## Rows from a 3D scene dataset
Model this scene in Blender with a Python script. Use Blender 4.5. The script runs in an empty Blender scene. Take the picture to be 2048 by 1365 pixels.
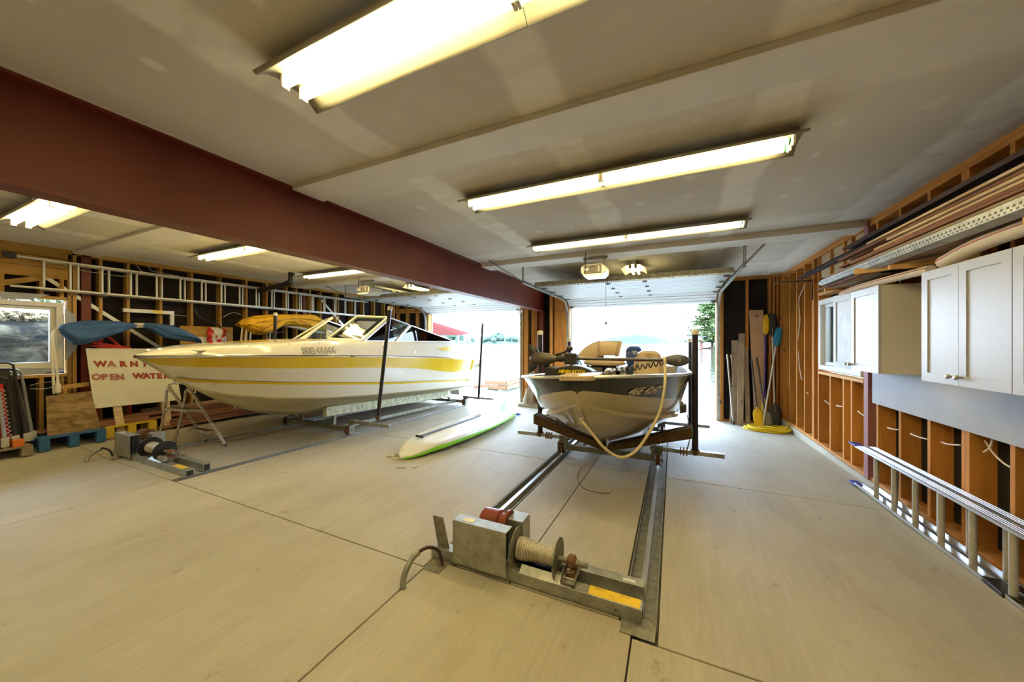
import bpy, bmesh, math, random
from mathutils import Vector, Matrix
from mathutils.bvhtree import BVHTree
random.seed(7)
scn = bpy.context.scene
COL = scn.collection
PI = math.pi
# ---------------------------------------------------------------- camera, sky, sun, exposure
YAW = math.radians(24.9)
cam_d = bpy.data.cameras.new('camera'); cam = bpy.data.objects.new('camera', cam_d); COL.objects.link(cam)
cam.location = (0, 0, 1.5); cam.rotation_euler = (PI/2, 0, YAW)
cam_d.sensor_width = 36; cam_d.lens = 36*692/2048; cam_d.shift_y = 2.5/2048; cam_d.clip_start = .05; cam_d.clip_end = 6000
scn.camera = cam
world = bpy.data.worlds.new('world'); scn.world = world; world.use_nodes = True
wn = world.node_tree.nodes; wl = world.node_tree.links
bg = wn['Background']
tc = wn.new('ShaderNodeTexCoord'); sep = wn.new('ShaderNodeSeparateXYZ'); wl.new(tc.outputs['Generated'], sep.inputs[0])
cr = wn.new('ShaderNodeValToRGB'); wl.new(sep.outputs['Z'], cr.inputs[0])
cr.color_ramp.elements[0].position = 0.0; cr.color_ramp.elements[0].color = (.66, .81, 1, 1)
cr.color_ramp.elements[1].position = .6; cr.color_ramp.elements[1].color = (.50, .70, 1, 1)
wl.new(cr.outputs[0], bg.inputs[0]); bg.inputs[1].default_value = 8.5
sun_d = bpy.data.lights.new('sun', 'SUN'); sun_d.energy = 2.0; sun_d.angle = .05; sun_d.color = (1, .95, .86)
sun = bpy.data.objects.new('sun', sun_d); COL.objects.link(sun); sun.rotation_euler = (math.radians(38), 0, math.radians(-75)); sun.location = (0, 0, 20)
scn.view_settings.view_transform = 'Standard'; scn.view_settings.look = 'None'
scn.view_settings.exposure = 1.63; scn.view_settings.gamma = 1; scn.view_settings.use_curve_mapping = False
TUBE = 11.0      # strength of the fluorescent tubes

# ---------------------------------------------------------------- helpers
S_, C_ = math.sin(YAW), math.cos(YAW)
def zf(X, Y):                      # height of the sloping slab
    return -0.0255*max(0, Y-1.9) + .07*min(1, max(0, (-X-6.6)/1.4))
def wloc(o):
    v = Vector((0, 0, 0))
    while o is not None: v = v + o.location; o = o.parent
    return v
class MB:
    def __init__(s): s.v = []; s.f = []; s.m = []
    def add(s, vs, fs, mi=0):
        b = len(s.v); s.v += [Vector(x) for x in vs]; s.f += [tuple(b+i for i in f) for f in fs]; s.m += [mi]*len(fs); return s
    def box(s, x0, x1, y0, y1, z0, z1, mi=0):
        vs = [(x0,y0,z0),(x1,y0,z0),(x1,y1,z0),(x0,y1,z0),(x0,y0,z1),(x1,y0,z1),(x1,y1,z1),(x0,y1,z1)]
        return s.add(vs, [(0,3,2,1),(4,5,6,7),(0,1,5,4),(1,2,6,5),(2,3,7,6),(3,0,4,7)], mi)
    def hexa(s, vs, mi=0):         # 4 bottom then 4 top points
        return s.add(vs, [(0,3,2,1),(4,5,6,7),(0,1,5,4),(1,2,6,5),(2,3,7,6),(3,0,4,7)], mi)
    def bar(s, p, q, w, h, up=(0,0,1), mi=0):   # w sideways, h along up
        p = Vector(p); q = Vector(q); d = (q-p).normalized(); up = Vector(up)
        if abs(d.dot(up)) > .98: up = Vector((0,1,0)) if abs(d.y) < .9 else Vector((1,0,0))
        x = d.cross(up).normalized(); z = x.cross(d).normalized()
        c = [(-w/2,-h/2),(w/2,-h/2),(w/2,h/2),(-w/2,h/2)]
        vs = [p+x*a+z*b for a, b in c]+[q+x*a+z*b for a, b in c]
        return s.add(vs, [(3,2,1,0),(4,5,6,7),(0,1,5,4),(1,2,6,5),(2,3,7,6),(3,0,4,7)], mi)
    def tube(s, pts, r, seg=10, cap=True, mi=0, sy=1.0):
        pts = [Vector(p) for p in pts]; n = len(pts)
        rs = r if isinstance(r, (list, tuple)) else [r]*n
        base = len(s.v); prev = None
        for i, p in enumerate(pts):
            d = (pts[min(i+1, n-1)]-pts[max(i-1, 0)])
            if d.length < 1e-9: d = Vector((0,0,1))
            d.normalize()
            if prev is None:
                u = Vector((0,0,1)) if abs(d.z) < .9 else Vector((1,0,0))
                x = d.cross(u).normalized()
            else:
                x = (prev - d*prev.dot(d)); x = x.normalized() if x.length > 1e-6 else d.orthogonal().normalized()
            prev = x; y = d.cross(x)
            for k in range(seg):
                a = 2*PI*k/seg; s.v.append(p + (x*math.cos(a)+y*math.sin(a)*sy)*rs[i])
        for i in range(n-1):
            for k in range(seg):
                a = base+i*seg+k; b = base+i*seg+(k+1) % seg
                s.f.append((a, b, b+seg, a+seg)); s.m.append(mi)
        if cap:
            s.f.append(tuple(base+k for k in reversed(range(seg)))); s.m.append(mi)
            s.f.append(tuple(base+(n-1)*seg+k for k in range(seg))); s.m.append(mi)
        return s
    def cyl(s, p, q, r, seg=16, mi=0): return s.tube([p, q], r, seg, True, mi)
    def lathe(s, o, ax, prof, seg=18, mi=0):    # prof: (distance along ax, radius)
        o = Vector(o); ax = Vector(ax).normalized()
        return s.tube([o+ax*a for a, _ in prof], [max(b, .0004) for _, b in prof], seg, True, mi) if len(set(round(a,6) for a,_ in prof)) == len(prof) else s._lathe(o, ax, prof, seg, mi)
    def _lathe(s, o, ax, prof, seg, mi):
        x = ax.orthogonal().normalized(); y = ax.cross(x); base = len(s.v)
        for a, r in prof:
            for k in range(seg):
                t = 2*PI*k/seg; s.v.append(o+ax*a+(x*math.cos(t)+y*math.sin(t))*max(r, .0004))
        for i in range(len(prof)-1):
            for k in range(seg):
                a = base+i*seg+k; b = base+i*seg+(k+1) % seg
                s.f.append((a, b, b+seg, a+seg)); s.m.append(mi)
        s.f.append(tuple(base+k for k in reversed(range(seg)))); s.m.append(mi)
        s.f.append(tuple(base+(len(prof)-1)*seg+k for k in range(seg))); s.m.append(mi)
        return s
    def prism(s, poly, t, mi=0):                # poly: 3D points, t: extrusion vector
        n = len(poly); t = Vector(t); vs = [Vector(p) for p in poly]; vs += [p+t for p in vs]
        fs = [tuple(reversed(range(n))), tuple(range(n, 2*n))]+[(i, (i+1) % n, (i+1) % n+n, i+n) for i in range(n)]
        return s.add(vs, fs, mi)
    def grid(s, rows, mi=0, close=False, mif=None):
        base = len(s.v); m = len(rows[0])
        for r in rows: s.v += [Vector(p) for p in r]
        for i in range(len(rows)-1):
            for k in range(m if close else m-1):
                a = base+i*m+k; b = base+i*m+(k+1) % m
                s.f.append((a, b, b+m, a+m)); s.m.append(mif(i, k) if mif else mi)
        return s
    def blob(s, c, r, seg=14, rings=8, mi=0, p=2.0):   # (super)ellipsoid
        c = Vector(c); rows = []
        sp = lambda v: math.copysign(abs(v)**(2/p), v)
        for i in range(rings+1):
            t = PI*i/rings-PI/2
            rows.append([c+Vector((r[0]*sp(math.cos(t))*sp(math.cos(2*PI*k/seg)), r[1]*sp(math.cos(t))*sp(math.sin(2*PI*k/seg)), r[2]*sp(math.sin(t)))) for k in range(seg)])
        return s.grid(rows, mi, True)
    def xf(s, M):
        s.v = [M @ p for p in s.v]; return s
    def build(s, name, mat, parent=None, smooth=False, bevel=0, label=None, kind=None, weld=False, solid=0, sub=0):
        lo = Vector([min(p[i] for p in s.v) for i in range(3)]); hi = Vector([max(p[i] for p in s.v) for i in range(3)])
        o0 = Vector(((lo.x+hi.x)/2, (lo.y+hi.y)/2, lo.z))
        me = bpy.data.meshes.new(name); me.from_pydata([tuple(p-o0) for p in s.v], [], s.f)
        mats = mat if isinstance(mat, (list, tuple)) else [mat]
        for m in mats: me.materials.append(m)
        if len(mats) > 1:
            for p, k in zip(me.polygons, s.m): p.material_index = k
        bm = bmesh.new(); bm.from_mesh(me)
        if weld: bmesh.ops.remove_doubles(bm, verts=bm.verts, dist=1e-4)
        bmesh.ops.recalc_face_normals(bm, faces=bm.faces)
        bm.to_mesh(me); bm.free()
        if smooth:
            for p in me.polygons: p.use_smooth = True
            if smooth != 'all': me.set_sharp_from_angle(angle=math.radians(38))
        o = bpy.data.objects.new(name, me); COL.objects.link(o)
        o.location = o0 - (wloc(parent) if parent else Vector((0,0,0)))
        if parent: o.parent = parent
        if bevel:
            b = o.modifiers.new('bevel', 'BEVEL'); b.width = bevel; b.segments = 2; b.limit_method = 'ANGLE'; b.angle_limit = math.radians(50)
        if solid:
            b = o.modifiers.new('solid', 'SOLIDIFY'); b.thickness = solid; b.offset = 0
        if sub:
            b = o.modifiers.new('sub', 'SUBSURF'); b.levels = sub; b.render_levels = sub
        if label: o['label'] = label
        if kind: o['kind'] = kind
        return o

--

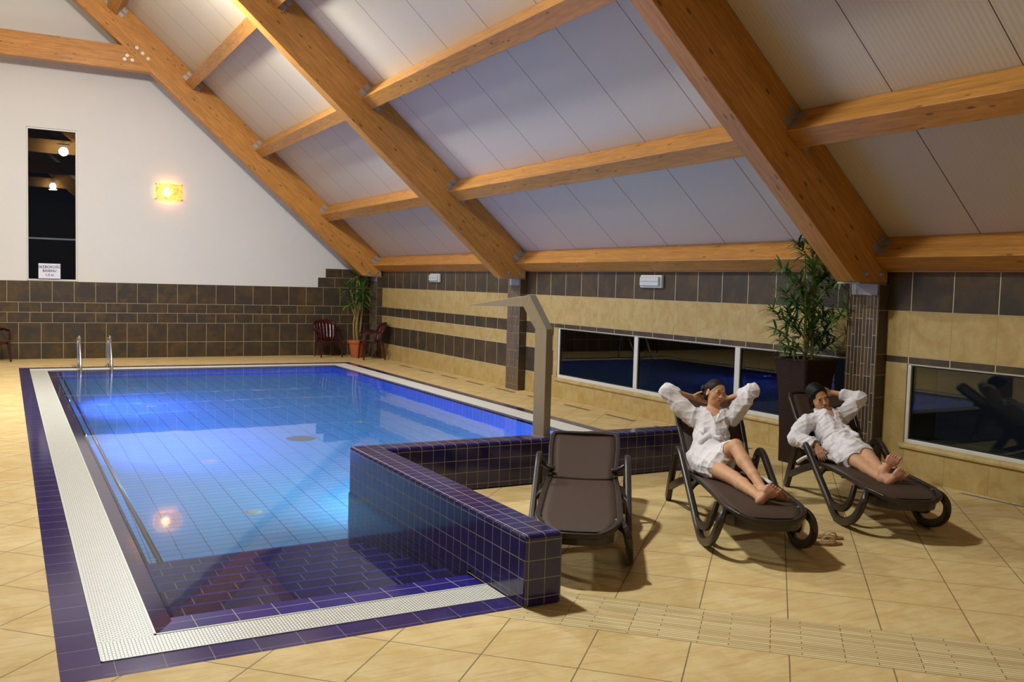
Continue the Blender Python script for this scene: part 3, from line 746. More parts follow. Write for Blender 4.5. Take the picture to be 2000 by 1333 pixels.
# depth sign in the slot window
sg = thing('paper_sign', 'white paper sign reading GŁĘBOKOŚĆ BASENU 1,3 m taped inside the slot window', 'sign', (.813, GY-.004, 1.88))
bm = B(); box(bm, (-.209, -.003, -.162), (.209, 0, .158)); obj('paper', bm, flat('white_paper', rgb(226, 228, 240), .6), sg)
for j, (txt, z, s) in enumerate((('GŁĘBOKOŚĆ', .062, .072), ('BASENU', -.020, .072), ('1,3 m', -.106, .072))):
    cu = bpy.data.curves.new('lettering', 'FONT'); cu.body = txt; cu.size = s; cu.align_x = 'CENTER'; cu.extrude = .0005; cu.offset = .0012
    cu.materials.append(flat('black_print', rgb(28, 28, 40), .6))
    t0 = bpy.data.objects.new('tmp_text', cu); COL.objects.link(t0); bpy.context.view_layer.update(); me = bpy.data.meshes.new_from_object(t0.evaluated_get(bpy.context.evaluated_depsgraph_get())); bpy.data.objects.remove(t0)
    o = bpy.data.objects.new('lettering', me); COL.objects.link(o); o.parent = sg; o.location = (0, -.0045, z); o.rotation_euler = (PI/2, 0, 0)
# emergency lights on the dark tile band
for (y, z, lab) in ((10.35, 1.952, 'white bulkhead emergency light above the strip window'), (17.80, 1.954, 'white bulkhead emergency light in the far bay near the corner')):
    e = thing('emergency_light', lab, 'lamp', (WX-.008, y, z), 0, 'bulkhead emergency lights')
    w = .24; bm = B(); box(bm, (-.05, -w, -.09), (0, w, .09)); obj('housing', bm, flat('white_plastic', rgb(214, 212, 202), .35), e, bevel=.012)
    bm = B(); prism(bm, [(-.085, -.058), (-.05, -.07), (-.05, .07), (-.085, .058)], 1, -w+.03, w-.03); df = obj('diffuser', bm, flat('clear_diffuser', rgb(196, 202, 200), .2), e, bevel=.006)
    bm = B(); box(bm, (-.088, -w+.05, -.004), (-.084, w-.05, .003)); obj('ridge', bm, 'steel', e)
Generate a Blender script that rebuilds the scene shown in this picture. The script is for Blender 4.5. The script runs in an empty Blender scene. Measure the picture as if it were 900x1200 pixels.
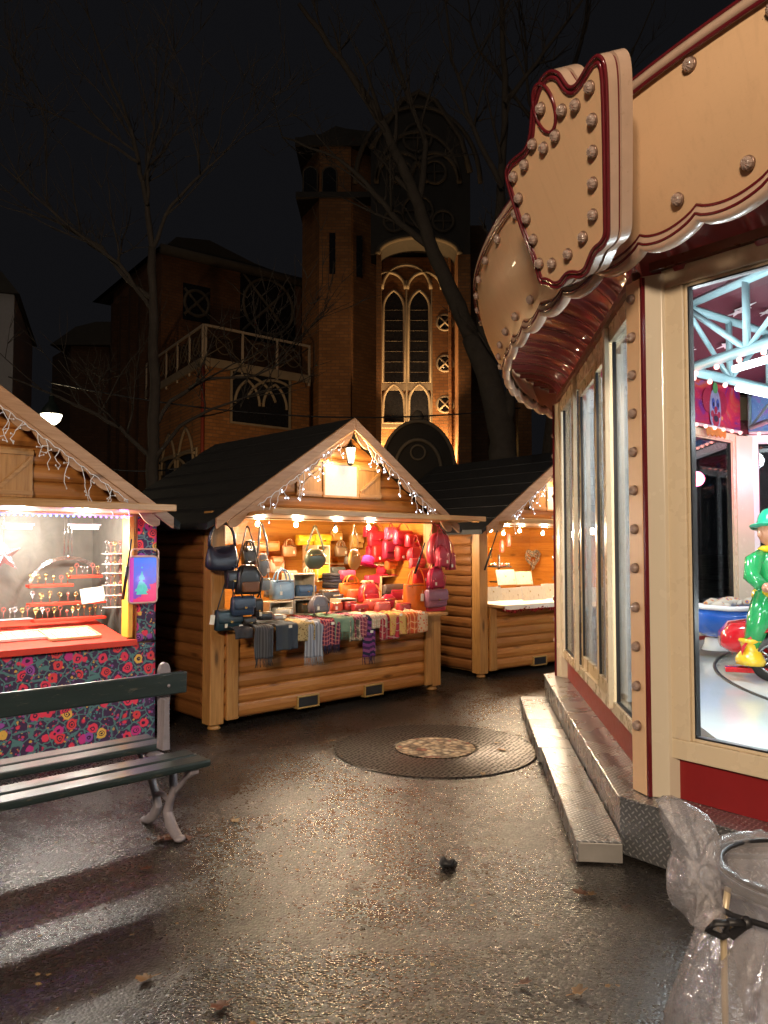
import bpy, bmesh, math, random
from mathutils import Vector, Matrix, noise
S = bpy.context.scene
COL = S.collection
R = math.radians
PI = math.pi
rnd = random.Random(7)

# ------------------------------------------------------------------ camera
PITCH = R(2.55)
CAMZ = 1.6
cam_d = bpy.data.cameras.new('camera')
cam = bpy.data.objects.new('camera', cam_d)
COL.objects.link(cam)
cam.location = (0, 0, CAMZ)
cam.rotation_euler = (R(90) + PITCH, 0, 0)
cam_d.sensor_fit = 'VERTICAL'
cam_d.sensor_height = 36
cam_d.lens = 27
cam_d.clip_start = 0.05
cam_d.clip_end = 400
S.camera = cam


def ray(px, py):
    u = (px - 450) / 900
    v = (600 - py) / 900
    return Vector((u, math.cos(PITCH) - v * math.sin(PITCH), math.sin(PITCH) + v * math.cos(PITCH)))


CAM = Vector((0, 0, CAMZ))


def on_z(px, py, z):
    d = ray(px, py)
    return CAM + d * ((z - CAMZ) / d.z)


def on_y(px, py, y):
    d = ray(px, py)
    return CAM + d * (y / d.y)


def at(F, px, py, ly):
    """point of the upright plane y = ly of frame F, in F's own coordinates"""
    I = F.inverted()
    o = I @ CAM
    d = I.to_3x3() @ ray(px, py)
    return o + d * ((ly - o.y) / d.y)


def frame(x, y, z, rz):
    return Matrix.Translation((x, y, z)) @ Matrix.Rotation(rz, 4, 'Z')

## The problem
Copy exactly the part of the material above that opens with the line containing "Generate a Blender" and closes with the line containing "rnd = random.Random(7)", ends included. Drop the images.

## Response for this exercise
Generate a Blender script that rebuilds the scene shown in this picture. The script is for Blender 4.5. The script runs in an empty Blender scene. Measure the picture as if it were 900x1200 pixels.
import bpy, bmesh, math, random
from mathutils import Vector, Matrix, noise
S = bpy.context.scene
COL = S.collection
R = math.radians
PI = math.pi
rnd = random.Random(7)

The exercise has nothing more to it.